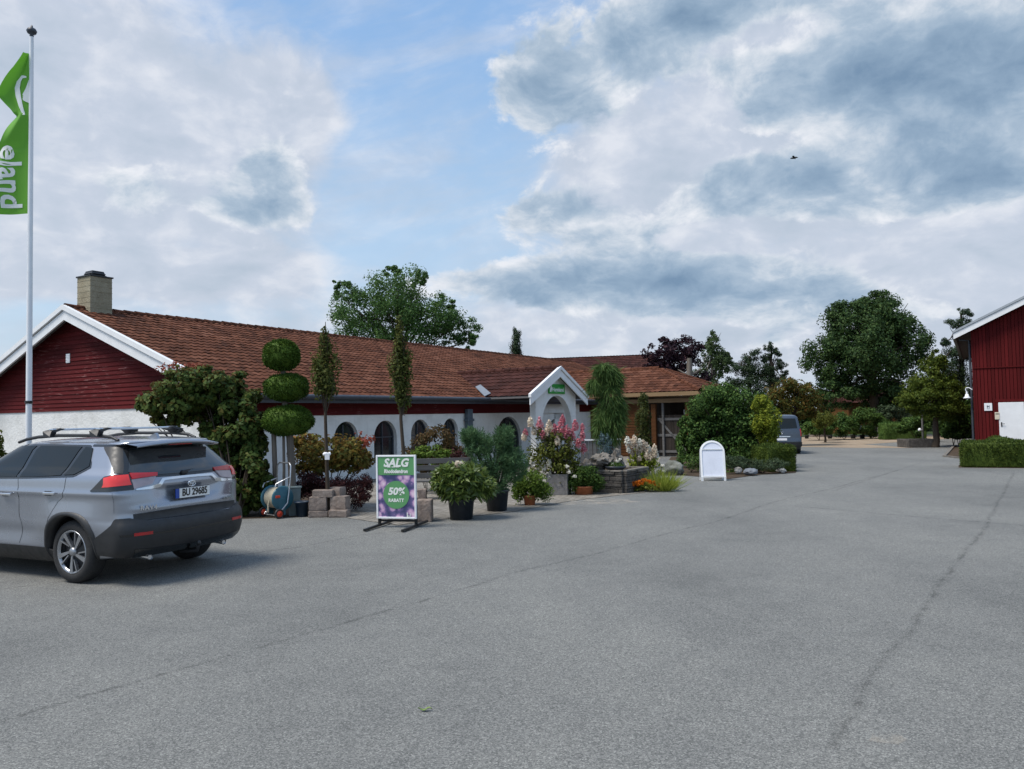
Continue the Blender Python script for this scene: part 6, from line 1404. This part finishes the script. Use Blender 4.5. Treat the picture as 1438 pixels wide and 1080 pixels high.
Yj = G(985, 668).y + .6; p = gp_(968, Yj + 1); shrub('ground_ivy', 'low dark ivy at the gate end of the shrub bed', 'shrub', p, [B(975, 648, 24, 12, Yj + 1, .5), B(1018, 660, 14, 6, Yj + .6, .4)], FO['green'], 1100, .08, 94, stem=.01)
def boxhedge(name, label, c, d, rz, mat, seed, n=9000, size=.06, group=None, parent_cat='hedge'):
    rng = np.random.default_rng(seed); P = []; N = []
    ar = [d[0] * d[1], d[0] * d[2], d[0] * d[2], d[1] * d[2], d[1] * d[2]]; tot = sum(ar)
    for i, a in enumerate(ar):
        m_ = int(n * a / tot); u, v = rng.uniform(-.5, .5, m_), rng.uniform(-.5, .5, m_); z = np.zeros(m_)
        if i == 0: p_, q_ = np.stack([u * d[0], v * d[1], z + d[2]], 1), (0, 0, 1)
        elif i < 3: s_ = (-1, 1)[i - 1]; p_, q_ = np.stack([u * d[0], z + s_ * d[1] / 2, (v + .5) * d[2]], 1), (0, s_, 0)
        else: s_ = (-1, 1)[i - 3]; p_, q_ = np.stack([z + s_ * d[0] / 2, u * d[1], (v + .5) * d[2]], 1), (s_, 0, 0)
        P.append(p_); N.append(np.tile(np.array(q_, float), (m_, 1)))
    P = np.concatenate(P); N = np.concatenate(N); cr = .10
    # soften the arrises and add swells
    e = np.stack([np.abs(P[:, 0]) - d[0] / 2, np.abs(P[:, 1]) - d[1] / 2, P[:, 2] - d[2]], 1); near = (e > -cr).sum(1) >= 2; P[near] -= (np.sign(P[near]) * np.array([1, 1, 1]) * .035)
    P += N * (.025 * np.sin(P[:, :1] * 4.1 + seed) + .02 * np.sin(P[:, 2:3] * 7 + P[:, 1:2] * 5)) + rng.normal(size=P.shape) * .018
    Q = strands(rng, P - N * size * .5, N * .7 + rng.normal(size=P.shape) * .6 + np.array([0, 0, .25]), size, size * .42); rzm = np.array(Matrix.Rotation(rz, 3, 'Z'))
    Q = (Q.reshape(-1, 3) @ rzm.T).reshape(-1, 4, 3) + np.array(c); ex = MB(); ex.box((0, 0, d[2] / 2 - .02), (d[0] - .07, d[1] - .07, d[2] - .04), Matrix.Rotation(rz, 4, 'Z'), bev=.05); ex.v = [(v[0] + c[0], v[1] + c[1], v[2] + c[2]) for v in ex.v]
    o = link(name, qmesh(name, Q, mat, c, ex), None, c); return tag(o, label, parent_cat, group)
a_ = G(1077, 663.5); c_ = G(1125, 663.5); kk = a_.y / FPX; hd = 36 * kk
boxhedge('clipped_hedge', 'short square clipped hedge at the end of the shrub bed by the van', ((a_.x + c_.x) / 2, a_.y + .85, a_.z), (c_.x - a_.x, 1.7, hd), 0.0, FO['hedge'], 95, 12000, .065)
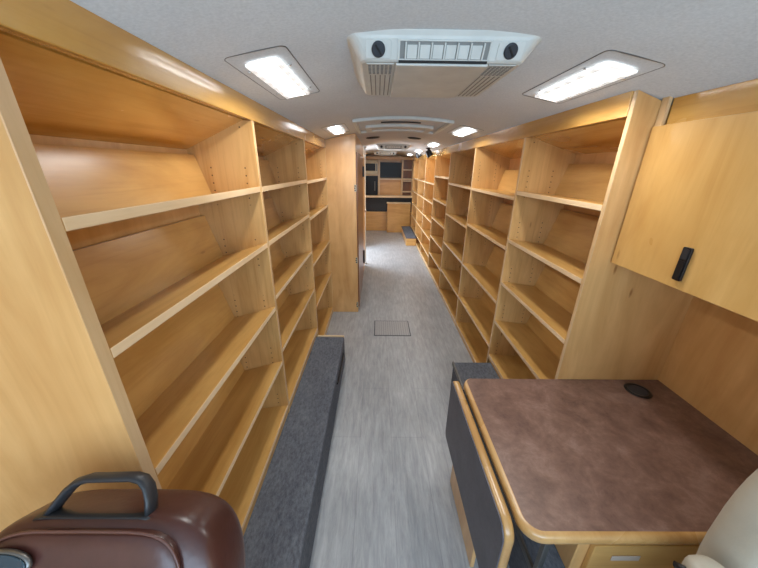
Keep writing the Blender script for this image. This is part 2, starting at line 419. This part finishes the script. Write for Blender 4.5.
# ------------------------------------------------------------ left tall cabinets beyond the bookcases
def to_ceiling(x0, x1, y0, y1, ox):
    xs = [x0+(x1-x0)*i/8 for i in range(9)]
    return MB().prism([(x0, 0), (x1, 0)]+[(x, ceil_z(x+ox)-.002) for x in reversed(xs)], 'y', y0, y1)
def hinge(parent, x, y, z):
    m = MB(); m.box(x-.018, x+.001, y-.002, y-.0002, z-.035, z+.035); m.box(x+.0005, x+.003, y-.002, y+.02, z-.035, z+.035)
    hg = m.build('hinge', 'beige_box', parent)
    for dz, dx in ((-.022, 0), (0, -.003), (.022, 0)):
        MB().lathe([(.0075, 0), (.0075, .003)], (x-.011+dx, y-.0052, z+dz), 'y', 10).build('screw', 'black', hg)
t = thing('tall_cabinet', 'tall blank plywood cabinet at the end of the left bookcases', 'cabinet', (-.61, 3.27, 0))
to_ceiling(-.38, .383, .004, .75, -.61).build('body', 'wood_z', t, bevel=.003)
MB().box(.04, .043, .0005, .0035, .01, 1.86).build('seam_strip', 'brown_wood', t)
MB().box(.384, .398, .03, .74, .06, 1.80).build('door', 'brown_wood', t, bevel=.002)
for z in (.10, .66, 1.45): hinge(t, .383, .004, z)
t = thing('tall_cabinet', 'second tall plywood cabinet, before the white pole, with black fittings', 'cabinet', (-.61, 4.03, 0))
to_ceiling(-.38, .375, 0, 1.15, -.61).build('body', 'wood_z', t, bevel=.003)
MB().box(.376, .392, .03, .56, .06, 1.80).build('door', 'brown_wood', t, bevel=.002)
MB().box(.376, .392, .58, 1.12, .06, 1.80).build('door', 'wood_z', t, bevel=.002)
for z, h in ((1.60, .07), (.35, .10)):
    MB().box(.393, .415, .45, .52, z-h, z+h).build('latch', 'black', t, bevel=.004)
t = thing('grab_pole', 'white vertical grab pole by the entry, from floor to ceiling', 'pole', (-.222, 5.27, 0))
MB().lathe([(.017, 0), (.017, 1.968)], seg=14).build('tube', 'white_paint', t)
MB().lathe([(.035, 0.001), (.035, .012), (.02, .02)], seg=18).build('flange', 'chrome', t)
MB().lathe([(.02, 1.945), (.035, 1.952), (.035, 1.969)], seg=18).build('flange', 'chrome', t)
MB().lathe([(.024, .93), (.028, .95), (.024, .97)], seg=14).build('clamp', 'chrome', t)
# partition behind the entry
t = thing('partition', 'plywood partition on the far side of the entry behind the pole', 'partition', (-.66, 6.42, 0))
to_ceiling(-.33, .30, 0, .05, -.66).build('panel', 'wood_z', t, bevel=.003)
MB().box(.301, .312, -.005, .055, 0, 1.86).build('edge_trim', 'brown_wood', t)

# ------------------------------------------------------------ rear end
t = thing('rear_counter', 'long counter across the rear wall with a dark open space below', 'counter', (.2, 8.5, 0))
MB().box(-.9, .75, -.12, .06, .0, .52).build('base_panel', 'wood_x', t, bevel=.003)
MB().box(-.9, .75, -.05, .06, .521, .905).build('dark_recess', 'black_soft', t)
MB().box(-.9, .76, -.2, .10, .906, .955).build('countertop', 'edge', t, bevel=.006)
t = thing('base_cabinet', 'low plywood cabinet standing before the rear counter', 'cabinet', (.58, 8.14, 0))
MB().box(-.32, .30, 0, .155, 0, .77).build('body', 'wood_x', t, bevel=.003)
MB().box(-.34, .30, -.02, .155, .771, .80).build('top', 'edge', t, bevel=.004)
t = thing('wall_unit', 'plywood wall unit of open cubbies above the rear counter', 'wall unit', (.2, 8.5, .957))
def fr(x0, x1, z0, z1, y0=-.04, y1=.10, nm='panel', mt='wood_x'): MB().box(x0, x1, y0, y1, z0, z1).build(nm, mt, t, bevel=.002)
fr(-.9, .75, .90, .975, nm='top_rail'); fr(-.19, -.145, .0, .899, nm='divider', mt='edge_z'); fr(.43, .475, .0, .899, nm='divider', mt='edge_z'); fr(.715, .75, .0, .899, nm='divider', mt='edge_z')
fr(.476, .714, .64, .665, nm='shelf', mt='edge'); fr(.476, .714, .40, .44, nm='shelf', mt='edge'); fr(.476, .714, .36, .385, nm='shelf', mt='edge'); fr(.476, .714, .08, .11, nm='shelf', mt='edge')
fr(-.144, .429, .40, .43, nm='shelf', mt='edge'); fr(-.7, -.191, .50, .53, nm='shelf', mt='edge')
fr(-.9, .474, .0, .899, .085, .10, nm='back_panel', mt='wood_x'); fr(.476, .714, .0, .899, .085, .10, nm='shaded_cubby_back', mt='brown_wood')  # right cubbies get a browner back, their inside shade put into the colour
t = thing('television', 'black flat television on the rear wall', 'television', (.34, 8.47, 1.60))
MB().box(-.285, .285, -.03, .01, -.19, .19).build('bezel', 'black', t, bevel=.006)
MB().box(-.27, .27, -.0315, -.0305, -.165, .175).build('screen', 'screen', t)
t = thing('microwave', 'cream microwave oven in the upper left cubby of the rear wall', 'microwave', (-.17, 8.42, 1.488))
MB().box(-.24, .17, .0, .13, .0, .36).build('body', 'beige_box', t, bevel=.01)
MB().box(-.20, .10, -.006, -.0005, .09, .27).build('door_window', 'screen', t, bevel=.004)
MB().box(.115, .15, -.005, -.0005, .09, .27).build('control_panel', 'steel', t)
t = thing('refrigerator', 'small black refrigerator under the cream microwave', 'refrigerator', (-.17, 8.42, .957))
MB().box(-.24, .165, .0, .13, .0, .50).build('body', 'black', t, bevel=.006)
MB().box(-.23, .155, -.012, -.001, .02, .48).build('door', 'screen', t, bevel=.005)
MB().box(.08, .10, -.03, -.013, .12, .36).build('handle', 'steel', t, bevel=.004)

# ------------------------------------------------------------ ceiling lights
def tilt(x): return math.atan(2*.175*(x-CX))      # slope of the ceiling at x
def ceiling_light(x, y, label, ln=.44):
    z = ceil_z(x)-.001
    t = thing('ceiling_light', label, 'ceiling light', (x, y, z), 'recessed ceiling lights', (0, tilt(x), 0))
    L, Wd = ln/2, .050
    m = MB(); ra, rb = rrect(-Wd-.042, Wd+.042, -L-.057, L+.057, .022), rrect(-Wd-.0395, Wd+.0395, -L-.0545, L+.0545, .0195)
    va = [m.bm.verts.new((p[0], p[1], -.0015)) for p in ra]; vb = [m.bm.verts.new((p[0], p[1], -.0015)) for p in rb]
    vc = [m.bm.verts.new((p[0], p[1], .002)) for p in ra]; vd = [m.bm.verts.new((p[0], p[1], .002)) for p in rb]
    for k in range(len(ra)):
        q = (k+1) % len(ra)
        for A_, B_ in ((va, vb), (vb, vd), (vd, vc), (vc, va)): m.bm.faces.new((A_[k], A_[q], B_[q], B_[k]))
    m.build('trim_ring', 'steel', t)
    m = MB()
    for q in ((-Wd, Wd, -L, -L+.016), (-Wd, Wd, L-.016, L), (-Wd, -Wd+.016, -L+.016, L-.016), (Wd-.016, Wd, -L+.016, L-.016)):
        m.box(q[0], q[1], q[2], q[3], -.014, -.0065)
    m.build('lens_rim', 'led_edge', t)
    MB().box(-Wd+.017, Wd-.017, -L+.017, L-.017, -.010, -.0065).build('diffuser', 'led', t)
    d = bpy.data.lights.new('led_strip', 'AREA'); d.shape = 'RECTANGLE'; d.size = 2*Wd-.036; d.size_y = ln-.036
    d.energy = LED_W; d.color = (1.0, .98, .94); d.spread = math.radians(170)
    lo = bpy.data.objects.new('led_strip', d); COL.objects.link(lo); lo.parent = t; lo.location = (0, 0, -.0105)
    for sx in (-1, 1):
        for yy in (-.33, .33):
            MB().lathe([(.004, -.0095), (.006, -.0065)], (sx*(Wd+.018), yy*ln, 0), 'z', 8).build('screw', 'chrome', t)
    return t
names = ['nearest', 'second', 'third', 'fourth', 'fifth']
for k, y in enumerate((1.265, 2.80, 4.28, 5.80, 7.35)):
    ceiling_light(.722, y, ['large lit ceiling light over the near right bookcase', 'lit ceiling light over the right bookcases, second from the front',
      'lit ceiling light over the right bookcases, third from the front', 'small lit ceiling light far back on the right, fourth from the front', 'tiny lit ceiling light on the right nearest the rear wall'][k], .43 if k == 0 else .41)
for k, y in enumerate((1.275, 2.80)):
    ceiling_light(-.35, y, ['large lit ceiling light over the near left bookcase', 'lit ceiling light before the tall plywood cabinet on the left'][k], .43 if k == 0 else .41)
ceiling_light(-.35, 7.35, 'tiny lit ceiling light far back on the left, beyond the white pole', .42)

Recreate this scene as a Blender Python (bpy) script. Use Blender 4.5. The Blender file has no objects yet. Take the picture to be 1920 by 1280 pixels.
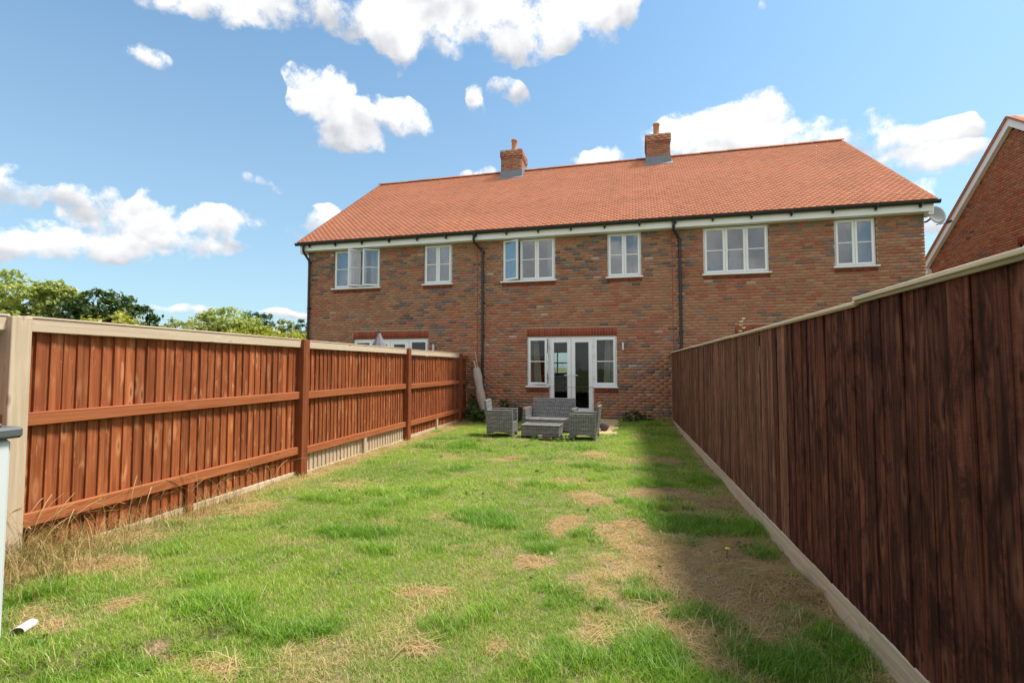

REQUIRED WORK:
Work through the records above line by line and count those that hold the string "scene". Give only the result.

EXERCISE OUTPUT:
2